What happens after the recession ends?

Prof. Ken Wong.

Prof. Ken Wong.

Professor Ken Wong, Queen’s University, Kingston, Ontario, Canada, has an idea for the industry. Speaking at today’s PMA Canada Expo, he notes females between the ages of 12 and 19 are the dominant cellphone texters. Guys of the same age don’t text nearly as much. So, he suggests, if we can get males in that age bracket to see picture-taking as machismo, we can “blow the doors off volume.”

Wong’s comment was made in the context of the effect of the recession on consumer spending, and how price-cutting effects the bottom line. He suggested a 1-percent price cut will need a 1.4 percent cut in costs for the business just to hold steady. A 1 percent price cut will require a 3.4 percent increase in volume just to stand pat. If part of that cost cutting involves staff reductions, quality of service suffers and the ability to maintain prices drops.

This recession, he says, is a result of lack of confidence, with consumers gripping their money even tighter than before.
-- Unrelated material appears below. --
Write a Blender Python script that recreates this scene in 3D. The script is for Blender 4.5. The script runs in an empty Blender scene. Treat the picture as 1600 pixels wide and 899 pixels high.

Is the recovery here? “We don’t know,” because we haven’t figured out a way to recapture consumer confidence.

“There is no recovery if there is no confidence, even if the money is there.”

Wong says not to believe the doomsayers. “Now is the time for the consumer to relearn why picture-taking is important.”

The industry, he says, needs to make the consumer realize the value in picture-taking, and for the industry to make the consumer realize he or she is not like everyone else, that they need products with different features than those being offered by the big box stores, and they can get service from the specialty stores.

Consumers, says Wong, will pay for those little differences.